Where there’s no law, there’s no bread. - Ben Franklin

This is not a “sourdough bread”, or as they call it outside of the US, bread. This is bread. Specifically it is brioche, or rather, it is supposed to be brioche. In a stand mixer with a dough hook I mixed the flour, sugar, salt, yeast, six eggs, and milk. I mixed for five minutes, then scraped the bowl and dough hook and added the butter ~ 100g at a time and mixing more, pausing to scrape the dough hook and bowl. Once all the butter was added I mixed for another 10 minutes. At this point I should have mixed until the dough passed the window pane test, but I didn’t. I mixed for 10 minutes and moved on.

I transferred the dough to a buttered bowl and covered with saran wrap and placed the bowl in another bowl with my heating mat and let sit for two hours for the first prove. After two hours the dough had doubled so I punched it down and set it on a buttered work surface and shaped the dough into a 16 x 4-inch rectangle, them rolled it like a Swiss roll and sliced it in half at the middle. I then transferred each half to a buttered baking tins and covered with buttered plastic wrap and set in the fridge to rise overnight.

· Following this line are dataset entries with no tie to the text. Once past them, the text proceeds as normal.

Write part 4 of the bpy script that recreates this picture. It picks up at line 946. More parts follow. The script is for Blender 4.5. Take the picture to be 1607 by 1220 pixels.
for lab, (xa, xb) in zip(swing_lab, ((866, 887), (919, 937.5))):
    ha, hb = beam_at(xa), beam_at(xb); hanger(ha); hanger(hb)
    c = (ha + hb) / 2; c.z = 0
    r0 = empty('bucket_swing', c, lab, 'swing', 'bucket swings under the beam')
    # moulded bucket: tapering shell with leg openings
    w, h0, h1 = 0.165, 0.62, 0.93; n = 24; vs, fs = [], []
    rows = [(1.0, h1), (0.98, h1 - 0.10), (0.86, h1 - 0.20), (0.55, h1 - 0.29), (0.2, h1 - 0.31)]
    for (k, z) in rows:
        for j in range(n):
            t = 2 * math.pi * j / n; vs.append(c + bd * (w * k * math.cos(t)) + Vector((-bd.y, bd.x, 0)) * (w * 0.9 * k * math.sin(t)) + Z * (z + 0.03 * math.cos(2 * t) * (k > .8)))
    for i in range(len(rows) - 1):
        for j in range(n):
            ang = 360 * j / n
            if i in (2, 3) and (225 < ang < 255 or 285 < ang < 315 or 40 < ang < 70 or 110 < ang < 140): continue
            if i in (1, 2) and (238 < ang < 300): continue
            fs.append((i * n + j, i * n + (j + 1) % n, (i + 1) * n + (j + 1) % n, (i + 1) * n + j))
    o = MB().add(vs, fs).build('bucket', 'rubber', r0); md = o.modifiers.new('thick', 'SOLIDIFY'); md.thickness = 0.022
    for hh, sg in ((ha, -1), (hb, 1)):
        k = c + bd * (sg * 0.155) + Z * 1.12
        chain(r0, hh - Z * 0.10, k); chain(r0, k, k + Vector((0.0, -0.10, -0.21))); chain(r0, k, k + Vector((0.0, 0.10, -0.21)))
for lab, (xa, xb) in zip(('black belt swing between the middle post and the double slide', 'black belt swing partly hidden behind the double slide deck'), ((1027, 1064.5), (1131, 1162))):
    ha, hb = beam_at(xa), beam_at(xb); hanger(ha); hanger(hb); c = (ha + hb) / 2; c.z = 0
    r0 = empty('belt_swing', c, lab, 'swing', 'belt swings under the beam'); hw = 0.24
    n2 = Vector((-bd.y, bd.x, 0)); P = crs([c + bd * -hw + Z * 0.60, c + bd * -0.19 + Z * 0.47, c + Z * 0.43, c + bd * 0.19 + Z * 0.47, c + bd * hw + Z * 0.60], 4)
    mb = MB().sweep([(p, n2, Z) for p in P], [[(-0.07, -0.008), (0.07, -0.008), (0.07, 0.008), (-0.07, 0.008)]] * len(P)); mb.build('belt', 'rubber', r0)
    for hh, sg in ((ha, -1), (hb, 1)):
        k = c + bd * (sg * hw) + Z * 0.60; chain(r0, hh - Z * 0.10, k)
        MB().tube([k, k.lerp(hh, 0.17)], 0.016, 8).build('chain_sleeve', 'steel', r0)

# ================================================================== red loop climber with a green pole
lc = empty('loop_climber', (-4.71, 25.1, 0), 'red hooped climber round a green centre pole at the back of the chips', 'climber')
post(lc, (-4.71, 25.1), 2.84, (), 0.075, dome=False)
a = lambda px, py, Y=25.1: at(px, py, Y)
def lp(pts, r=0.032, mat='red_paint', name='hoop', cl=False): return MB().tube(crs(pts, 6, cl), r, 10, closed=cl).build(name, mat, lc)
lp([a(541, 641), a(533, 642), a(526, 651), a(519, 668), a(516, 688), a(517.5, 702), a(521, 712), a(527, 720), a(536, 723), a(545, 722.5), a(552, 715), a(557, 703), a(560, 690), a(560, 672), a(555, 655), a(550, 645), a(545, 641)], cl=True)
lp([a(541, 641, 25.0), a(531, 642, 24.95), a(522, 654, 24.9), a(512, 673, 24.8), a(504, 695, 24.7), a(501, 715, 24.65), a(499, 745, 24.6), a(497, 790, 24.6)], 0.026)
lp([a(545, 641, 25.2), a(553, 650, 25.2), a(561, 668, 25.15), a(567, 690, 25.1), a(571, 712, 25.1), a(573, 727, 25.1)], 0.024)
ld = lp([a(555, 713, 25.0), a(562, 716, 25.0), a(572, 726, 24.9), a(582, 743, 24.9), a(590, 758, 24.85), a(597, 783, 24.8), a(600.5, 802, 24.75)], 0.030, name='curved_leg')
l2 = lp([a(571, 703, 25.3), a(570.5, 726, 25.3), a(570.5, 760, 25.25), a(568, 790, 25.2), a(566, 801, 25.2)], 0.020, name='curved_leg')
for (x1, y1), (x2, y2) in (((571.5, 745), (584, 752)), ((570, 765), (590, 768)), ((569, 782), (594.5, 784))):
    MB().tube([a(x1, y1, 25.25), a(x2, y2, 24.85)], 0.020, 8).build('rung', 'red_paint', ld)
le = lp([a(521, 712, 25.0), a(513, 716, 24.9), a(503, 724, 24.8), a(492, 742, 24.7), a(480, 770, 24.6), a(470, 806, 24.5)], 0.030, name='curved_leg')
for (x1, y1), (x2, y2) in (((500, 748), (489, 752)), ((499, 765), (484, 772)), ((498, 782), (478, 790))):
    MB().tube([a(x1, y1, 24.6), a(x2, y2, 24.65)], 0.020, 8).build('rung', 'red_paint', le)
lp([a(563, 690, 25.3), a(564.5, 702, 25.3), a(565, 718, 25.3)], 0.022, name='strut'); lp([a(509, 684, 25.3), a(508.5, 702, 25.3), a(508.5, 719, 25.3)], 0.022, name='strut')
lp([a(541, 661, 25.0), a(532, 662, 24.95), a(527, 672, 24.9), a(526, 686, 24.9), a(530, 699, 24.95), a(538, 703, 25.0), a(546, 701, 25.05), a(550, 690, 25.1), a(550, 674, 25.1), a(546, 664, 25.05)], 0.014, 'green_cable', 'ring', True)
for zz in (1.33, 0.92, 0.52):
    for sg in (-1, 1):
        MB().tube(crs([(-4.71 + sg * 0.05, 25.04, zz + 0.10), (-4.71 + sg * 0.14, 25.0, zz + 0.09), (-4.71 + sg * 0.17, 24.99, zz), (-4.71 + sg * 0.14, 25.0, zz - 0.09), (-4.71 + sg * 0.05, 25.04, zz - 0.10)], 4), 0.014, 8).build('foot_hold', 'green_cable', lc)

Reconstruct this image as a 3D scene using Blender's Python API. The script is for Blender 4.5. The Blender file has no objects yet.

The next day I removed the dough from the fridge and let it come to room temperature for two few hours, then heated the oven to 350° and baked for about 30 minutes.

Because I didn’t allow for proper gluten formation the bread is crumbly and dense, but it’s buttery and delicious, so that’s not a huge problem.

Dough
350 g all-purpose flour (Central Mills organic)
350 g bread flour (King Arthur)
6 eggs (+1 for the egg wash if you want, I didn’t)
100 g granulated sugar
100 ml (103 g) milk
10 g active dry yeast
15 g kosher salt
600 g unsalted butter

What I did right:
I’ve tried to make this bread once before, by hand, and that yielded a bread even shorter than this, having a stand mixer helped immensely.
What I did wrong:
I didn’t run the mixer long enough to allow for proper gluten formation, next time I’ll use the window pane test as the metric for readiness, not time.
What I learned:
Proper gluten formation is crucial to making a soft, airy brioche, without it, the brioche tastes dense and heavy and falls apart.